In seguito, governando la diocesi l’arcivescovo Federico Borromeo (1595-1631), confinò in qualche modo gli scolari di S. Giacomo all’interno delle vetuste mura di Via Manzoni, ove il rettore del Seminario avrebbe anche celebrato messa. Per volontà testamentaria di un benefattore, all’epoca in cui scriveva il Latuada (1737) la Scuola offriva anche la dote nuziale a tre ragazze povere e due volte l’anno distribuiva ai poveri pane e vino. Nel 1778 la Confraternita della Carità del Prossimo assorbe i compiti della Dottrina Cristiana, e nel 1786, nonostante le massicce soppressioni degli enti religiosi da parte degli Asburgo, ne viene sancita la sopravvivenza (una delle poche). Ma nello stesso anno la chiesa di S. Giacomo viene distrutta.

La targa scomparsa, all’altezza del civico 40/42 di Via Manzoni, non più ricollocata.
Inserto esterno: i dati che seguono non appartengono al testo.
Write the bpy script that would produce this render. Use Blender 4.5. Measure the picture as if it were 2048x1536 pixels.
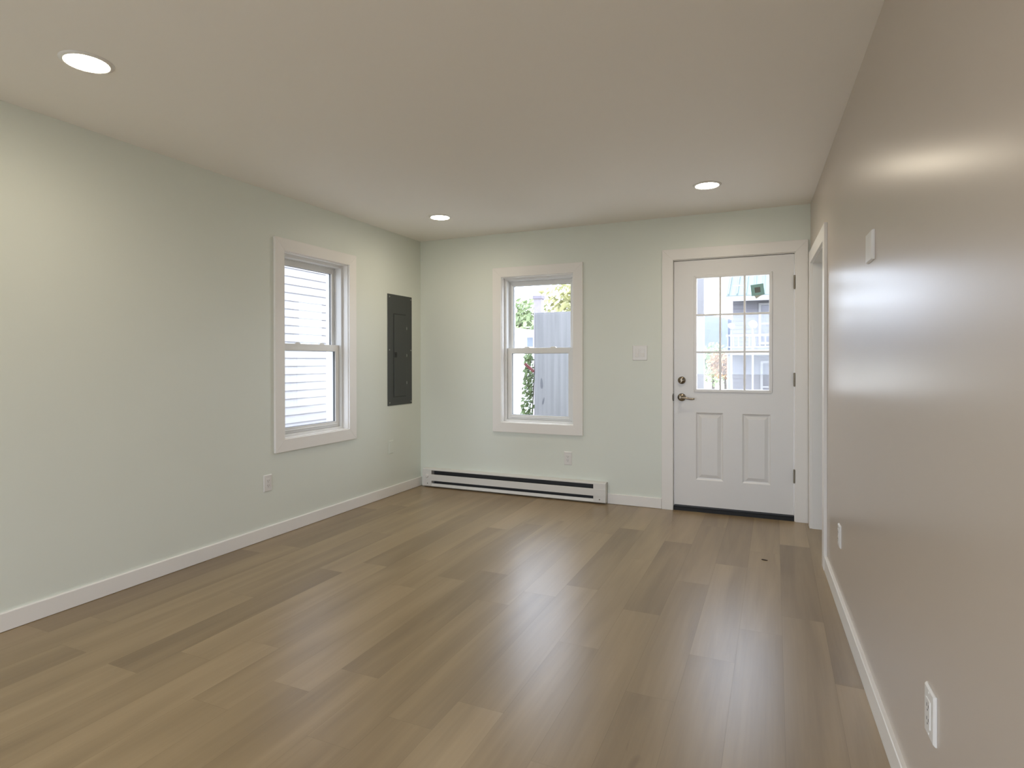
import bpy, bmesh, math, random
from mathutils import Vector, Matrix

random.seed(7)
sc = bpy.context.scene
for o in list(bpy.data.objects):
    bpy.data.objects.remove(o)

# ------------------------------------------------------------------ camera
F_PX, SHIFT_PX = 1185.04, -38.392
YAW, PITCH, ROLL = 0.4174, -0.0056, -0.0013
CAM = Vector((3.2243, -5.0257, 1.23))
fw = Vector((-math.sin(YAW) * math.cos(PITCH), math.cos(YAW) * math.cos(PITCH), math.sin(PITCH)))
rt0 = Vector((math.cos(YAW), math.sin(YAW), 0))
up0 = rt0.cross(fw)
rt = rt0 * math.cos(ROLL) + up0 * math.sin(ROLL)
up = up0 * math.cos(ROLL) - rt0 * math.sin(ROLL)
cd = bpy.data.cameras.new('camera')
cam = bpy.data.objects.new('camera', cd)
sc.collection.objects.link(cam)
M = Matrix((rt, up, -fw)).transposed().to_4x4()
M.translation = CAM
cam.matrix_world = M
cd.sensor_fit = 'HORIZONTAL'
cd.sensor_width = 36.0
cd.lens = F_PX / 2048.0 * 36.0
cd.shift_y = SHIFT_PX / 2048.0
cd.clip_start = 0.02
cd.clip_end = 2000
sc.camera = cam

# ------------------------------------------------------------------ view, sky
vs = sc.view_settings
vs.view_transform = 'Standard'
vs.look = 'None'
vs.exposure = 0.22
vs.gamma = 1.0
vs.use_curve_mapping = False
SKY = (0.86, 0.94, 1.13)
SKY_STRENGTH = 6.5
LAMP = (1.0, 0.885, 0.70)
LAMP_STRENGTH = 112.0
w = bpy.data.worlds.new('sky')
sc.world = w
w.use_nodes = True
bg = w.node_tree.nodes['Background']
bg.inputs[0].default_value = (*SKY, 1)
bg.inputs[1].default_value = SKY_STRENGTH


def portal(name, loc, rot, sx, sz):
    """Marks a daylight opening so that the sky is sampled through it; gives no light of its own."""
    l = bpy.data.lights.new(name, 'AREA')
    l.shape = 'RECTANGLE'; l.size = sx; l.size_y = sz
    l.cycles.is_portal = True
    o = bpy.data.objects.new(name, l)
    sc.collection.objects.link(o)
    o.location = loc; o.rotation_euler = rot


HP = math.pi / 2
portal('daylight_left_window', (-0.31, -1.452, 1.35), (HP, 0, -HP), 0.74, 1.40)
portal('daylight_back_window', (1.243, 0.31, 1.34), (HP, 0, math.pi), 0.74, 1.40)
portal('daylight_door_glass', (2.913, 0.08, 1.455), (HP, 0, math.pi), 0.58, 0.94)
portal('daylight_added_window', (1.90, -7.37, 1.215), (HP, 0, 0), 3.15, 1.97)  # sky sampling through the added window behind the camera

# ------------------------------------------------------------------ room measures
H = 2.4232          # ceiling height
WD = 3.4715         # back wall width
ANG = 0.0306        # the right wall opens by this angle
YF = -7.2           # wall behind the camera
C = sc.collection

# ------------------------------------------------------------------ materials
def srgb(r, g, b):
    def f(c):
        c /= 255.0
        return c / 12.92 if c <= 0.04045 else ((c + 0.055) / 1.055) ** 2.4
    return (f(r), f(g), f(b))


def mat(name, col, rough=0.5, metal=0.0, spec=0.5, var=0.0, vscale=6.0, bump=0.0, bscale=120.0):
    m = bpy.data.materials.new(name)
    m.use_nodes = True
    nt = m.node_tree
    p = nt.nodes['Principled BSDF']
    p.inputs['Base Color'].default_value = (*col, 1)
    p.inputs['Roughness'].default_value = rough
    p.inputs['Metallic'].default_value = metal
    p.inputs['Specular IOR Level'].default_value = spec
    tc = nt.nodes.new('ShaderNodeTexCoord')
    if var:
        n = nt.nodes.new('ShaderNodeTexNoise')
        n.inputs['Scale'].default_value = vscale
        n.inputs['Detail'].default_value = 4
        nt.links.new(tc.outputs['Object'], n.inputs['Vector'])
        mx = nt.nodes.new('ShaderNodeMix')
        mx.data_type = 'RGBA'
        mx.inputs[6].default_value = (*[c * (1 - var) for c in col], 1)
        mx.inputs[7].default_value = (*[min(1, c * (1 + var)) for c in col], 1)
        nt.links.new(n.outputs['Fac'], mx.inputs[0])
        nt.links.new(mx.outputs[2], p.inputs['Base Color'])
    if bump:
        n = nt.nodes.new('ShaderNodeTexNoise')
        n.inputs['Scale'].default_value = bscale
        n.inputs['Detail'].default_value = 3
        nt.links.new(tc.outputs['Object'], n.inputs['Vector'])
        b = nt.nodes.new('ShaderNodeBump')
        b.inputs['Strength'].default_value = bump
        b.inputs['Distance'].default_value = 0.002
        nt.links.new(n.outputs['Fac'], b.inputs['Height'])
        nt.links.new(b.outputs[0], p.inputs['Normal'])
    return m


MINT = mat('mint_paint', (0.735, 0.77, 0.70), 0.42, var=0.015, vscale=2.0, bump=0.06, bscale=90)
CEILM = mat('ceiling_paint', (0.89, 0.86, 0.815), 0.75, var=0.012, vscale=1.5, bump=0.05, bscale=80)
TRIM = mat('white_trim_paint', (0.84, 0.82, 0.785), 0.35, var=0.01)
TRIMC = mat('white_casing_paint', (0.84, 0.82, 0.785), 0.38, var=0.01)
VINYL = mat('white_vinyl', (0.78, 0.78, 0.765), 0.33)
DOORP = mat('white_door_paint', (0.79, 0.78, 0.765), 0.34, var=0.01)
PLASTIC = mat('white_plastic', (0.76, 0.745, 0.72), 0.28)
SLOT = mat('dark_slot', (0.05, 0.045, 0.04), 0.6)
GASKET = mat('grey_gasket', (0.12, 0.125, 0.13), 0.55)
NICKEL = mat('satin_nickel', (0.30, 0.255, 0.195), 0.26, metal=1.0)
BRONZE = mat('dark_steel', (0.10, 0.085, 0.065), 0.42, metal=0.9)
HINGE = mat('aged_nickel', (0.30, 0.26, 0.20), 0.4, metal=0.9)
BLACK = mat('black_rubber', (0.004, 0.004, 0.004), 0.6)
SWEEP = mat('grey_door_sweep', (0.05, 0.05, 0.05), 0.5)
PANELG = mat('grey_panel_enamel', (0.050, 0.054, 0.051), 0.42, var=0.03)
PANELD = mat('grey_panel_edge', (0.012, 0.013, 0.013), 0.5)
STEEL = mat('zinc_screw', (0.45, 0.45, 0.43), 0.35, metal=1.0)
HEATW = mat('heater_enamel', (0.74, 0.73, 0.70), 0.32)
HEATD = mat('heater_inside', (0.035, 0.034, 0.033), 0.6)
FINS = mat('aluminium_fins', (0.10, 0.10, 0.10), 0.5, metal=0.7)
SUBFLOOR = mat('dark_joint', (0.14, 0.105, 0.065), 0.6)


def emission(name, col, s):
    m = bpy.data.materials.new(name)
    m.use_nodes = True
    nt = m.node_tree
    nt.nodes.clear()
    e = nt.nodes.new('ShaderNodeEmission')
    e.inputs[0].default_value = (*col, 1)
    e.inputs[1].default_value = s
    o = nt.nodes.new('ShaderNodeOutputMaterial')
    nt.links.new(e.outputs[0], o.inputs[0])
    return m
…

Vi era però una targa che qui ne riconosceva i meriti e i luoghi, rimossa dopo la fine della II Guerra Mondiale e non più ricollocata. Oggi la targa che ricorda Castellino da Castello come “difensor d’Italia delle eresie d’oltralpe” si trova in Via S. Tomaso 2 dietro l’abside della chiesa omonima.

La targa affissa dietro l’abside della chiesa di S. Tomaso, nella via omonima
Anche nel Duomo di Milano c’è una lapide che gli riconosce il merito nell’educazione pubblica cittadina.